Si è ripresa dunque la formulazione originaria della legge Biagi ma non è stata aggiornata l’entità dell’ammenda fissata a 20 euro per ciascun lavoratore per giornata. Nel 2003 aveva un certo peso, oggi molto molto meno.
All’Ispettorato dovrebbe essere restituito il potere di ordinare la regolarizzazione dei lavoratori ma per un lavoratore somministrato in maniera fraudolenta, ad esempio da una falsa cooperativa, la sanzione per il somministratore e l'utilizzatore risulta davvero modesta. Pari a 1 euro e 65 centesimi per ora di lavoro (20 euro, ridotti di un terzo, divisi per 8 ore).
È il costo di un caffè al tavolino.

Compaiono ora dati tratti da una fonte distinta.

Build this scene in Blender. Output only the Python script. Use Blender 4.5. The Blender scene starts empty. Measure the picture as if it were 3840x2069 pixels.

Una cifra decisamente "sopportabile" come rischio per un’operazione fraudolenta, pari a circa 3.250 euro per un intero anno di contratto irregolare, posto in essere in maniera illecita evidentemente per ottenere un consistente risparmio sul costo del lavoro regolare.
Bene dunque il ritorno della fattispecie di reato, sarebbe necessario però quantomeno quadruplicare l’entità della sanzione affinché dispieghi un seppure minimo effetto deterrente. O frodare i lavoratori, la previdenza e il fisco continuerà a "convenire" decisamente.